Me metí en la
cama con los remordimientos de mis aplausos, con las dudas de dejarse una llevar por las emociones que
pueden transgredir costumbres y tú, sin más, romperlas. Como muchas cosas me
dije “Con la luz lo verás más claro”
Pero la luz llegó esta mañana tan temprano como la luna deja hueco al sol, y la
primera bocanada de recuerdos fueron aquellos aplausos que solté en una esquina mientras veinticinco pares de
pies rezaban girando al Cristo de Medinaceli.
Castilla reza,
siente y se recoge de una manera especial. El castellano en sí es austero en sus
manifestaciones, contempla y siente hacia dentro. Prefiere el silencio en la noche mientras acompaña al Cristo o la
Virgen de turno. Incluso sus marchas procesionales a toque de trompeta y tambor
desgarran el dolor de esa representación imaginera entre Berruguete y Hernández.
Quizá el único que se aleje de esos llantos de tambor y corneta sea el grupo música
de Arroyo de la Encomienda cuyas marchas procesionales son una algarabía de sonidos
brillantes bien coordinados y de una melosa sucesión de acordes que bien nos
pueden trasladar a otros rincones españoles.
Mientras el lunes
santo se despedía de esta España siempre partida y dudosa en sus requiebros, todos nos echábamos a las calles porque
alguien desde arriba había encendido las estufas para que el buen tiempo se apoderara
de cualquier población. Una vitamina de luz, de fríos apartados de nuestros
cuerpos, ha hecho que vivamos estos días
en las calles. Encuentro entre Madre e Hijo, el regreso de los amigos, convivencia en familia, comercios animados
por compras de última hora, esas cervezas al caer la tarde, terrazas
concurridas de amenas charlas, y el acompañamiento del turista accidental que
se deleita de las costumbres ajenas.
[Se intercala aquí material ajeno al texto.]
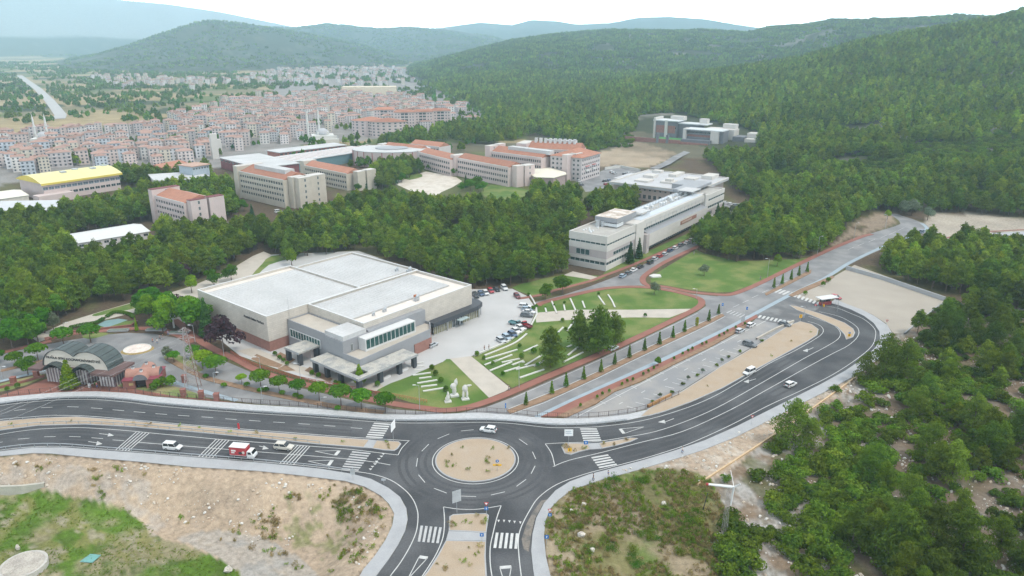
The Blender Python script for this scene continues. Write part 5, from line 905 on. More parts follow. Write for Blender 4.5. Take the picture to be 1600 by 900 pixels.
#            length, half width, section list, cabin (rear bottom, rear top, front top, front bottom), wheel x, roof height
CT = dict(
 hatch=(4.1, .88, [(-2.03,.74,.32,.80),(-1.9,.85,.22,.95),(-1.2,.88,.2,.98),(.4,.88,.2,.95),(1.2,.86,.2,.86),(1.8,.82,.24,.74),(2.05,.68,.32,.62)], (-1.98,-1.55,.15,1.0), (-1.25,1.27), 1.48, .93),
 sedan=(4.4, .88, [(-2.2,.74,.34,.86),(-2.05,.84,.24,.95),(-1.3,.88,.2,.97),(.5,.88,.2,.93),(1.3,.86,.2,.86),(2.0,.82,.24,.74),(2.22,.66,.32,.62)], (-1.75,-1.1,.2,1.0), (-1.32,1.36), 1.45, .92),
 suv=(4.5, .93, [(-2.22,.8,.42,1.0),(-2.1,.9,.32,1.1),(-1.3,.93,.3,1.12),(.5,.93,.3,1.08),(1.3,.92,.3,1.02),(2.0,.88,.32,.92),(2.25,.74,.42,.78)], (-2.15,-1.75,.25,1.05), (-1.35,1.4), 1.72, 1.06),
 van=(4.2, .88, [(-2.1,.82,.32,1.05),(-2.0,.88,.25,1.12),(-1.2,.88,.22,1.12),(.6,.88,.22,1.08),(1.2,.86,.22,.98),(1.8,.82,.25,.85),(2.08,.7,.34,.68)], (-2.08,-1.98,.45,1.2), (-1.3,1.28), 1.82, 1.05))
def car_proto(kind):
    L, hw, secs, (a, a2, c2, c), wx, zt, zb = CT[kind]; b = MB(); loft(b, secs); P_ = {}
    P_['body'] = b.mesh('body', PAINT['white']); wt = hw*.74; wb = hw*.93
    g = MB(); cabin(g, a, a2, c2, c, wb, wt, zb, zt-.05); P_['windows'] = g.mesh('windows', carglass)
    r = MB(); cabin(r, a2-.1, a2-.02, c2+.02, c2+.12, wt+.05, wt+.0, zt-.09, zt)
    for s in (-1, 1):
        for xb, xt in ((a, a2), (c, c2), ((a+c)/2-.1, (a2+c2)/2-.1)):
            d = .05; i = len(r.v); o_ = .012*s; r.v += [(xb-d, s*wb+o_, zb), (xb+d, s*wb+o_, zb), (xt+d, s*wt+o_, zt-.07), (xt-d, s*wt+o_, zt-.07)]; r.f.append([i, i+1, i+2, i+3] if s < 0 else [i+3, i+2, i+1, i]); r.m.append(0); r.at.append(0.)
        if kind == 'van': i = len(r.v); r.v += [(a+.05, s*(wb+.014), zb), (a+1.15, s*(wb+.014), zb), (a2+1.1, s*(wt+.014), zt-.07), (a2+.05, s*(wt+.014), zt-.07)]
    P_['roof'] = r.mesh('roof', PAINT['white'])
    w = MB(); w.tube((0, -.1, 0), (0, .1, 0), .32, n=12); P_['wheel'] = w.mesh('wheel', tyre_m); w = MB(); w.tube((0, -.112, 0), (0, .112, 0), .2, n=8); P_['rim'] = w.mesh('rim', rim_m)
    h = MB(); h.box(-.12, .1, -.17, .17, -.07, .08); P_['headlight'] = h.mesh('headlight', lampw); h = MB(); h.box(-.06, .08, -.13, .13, -.1, .12); P_['taillight'] = h.mesh('taillight', lampr)
    h = MB(); h.box(-.03, .05, -.5, .5, -.1, .1); P_['bumper'] = h.mesh('bumper', plastic); CARS[kind] = P_
    return P_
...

Este paisaje que pinto sucede a donde quiera que vayas, incluso la
arena de la costa se puebla de baños tímidos y cuerpos blanquecinos.
Y mientras estos
pensamientos enjambran en mi cabeza, mis ojos corren tras el cirio y la cera
pegada al asfalto, el aroma a incienso rebañado por el empedrado de callejuelas
estrechas. Flota por el ambiente, aspiras el olor de un arte para unos, la
religiosidad para otros.
Valladolid se
vistió de lunes santo, de rosario místico en San Pablo, de un Cristo
crucificado saliendo de la bellísima Antigua, subiendo la cuesta hasta una
Universidad recién planchada que mientras miraba su fachada aún escuchaba las
risas de mis amigas en los años mozos de universitarias. Después, más silencio,
más desgarro de trompeta y una salve para auxiliar a nuestras almas. Pero antes
de terminar ese lunes santo vallisoletano, ya madrugá del martes, alguien
desconocido, un muchacho joven recién llegado de Sevilla, me susurro amores de
mi otra tierra, me narró su alegre bulla tan distinta a la nuestra y…, caminé
sola regreso a casa con un corazón partío entre el silencio en el que crecí de esta
Semana Santa hermosa y austera y esa
Sevilla que por querer, la quiero mía.
Sí, ahora lo veo
claro. Mis aplausos espontáneos debí guardarlos para mí. En esta tierra mía se
reza con el silencio prendido en el ojal y los pies arrastrados por un tambor.